How to use Clustering Quality Measures

In recent years, clustering quality measures have been calculated in cluster analysis, and many academic societies now require that papers include clustering quality measures as a criterion for adopting a particular clustering. To be honest, I have mixed feelings about this. Because I feel like the purpose of cluster analysis has been lost. Cluster analysis is an exploratory method for finding “useful” clusters within the problem user is working on, not for determining an objective classification method.

On the calculation, cluster analysis is a method of extracting clusters of data points based on their mutual distance relationship or density distribution in a multidimensional space. It’s just like looking at clouds floating in the sky.

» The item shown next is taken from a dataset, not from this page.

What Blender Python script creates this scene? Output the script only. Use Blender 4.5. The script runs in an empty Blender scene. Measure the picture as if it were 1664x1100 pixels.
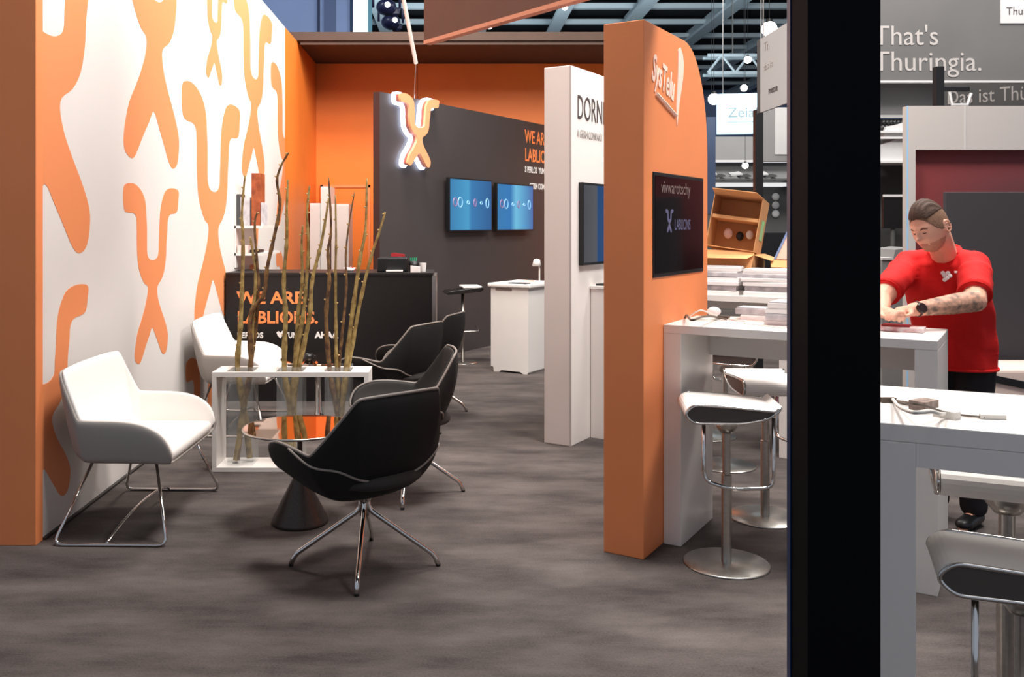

Like clouds, data clustering is very fuzzy. Just as there is little point in asking how many clouds there are, there is little point in determining the number of clusters.

Sequentially merging smaller clusters increases the within-cluster variance. The clustering quality measure, for example, finds merging with a large growth rate and gives a higher quality measure to the clustering before merging. It helps find more “natural” clustering. However, even if a specific number of clusters is determined, it is not a mistake to adopt a different number of clusters.

For example, if you are developing a new product and want to establish target consumer personas for that product, cluster analysis can be helpful. If there are many competing products in the market and very tight differentiation is required, it makes sense to adopt a clustering that is smaller than the default clustering. In most cases, the default clustering only indicates broad categories of products.

The characteristics of each cluster must be analyzed to determine which consumers to target and what products to offer. This is called profile analysis. Cluster analysis cannot be completed with data clustering alone; it must be integrated with profile analysis. In other words, it can be called a “concept” analysis. In traditional philosophy, concepts are defined by “intension” and “extention”. Intension refers to the common properties of a certain concept, and extension refers to the examples the concept includes. There is no contradiction between the way we “develop product concepts” in business and the concepts we say in philosophy.

It is no exaggeration to say that SOM is a tool for expressing concepts inherent in data. The combination of SOM and cluster analysis is a very powerful conceptual analysis tool.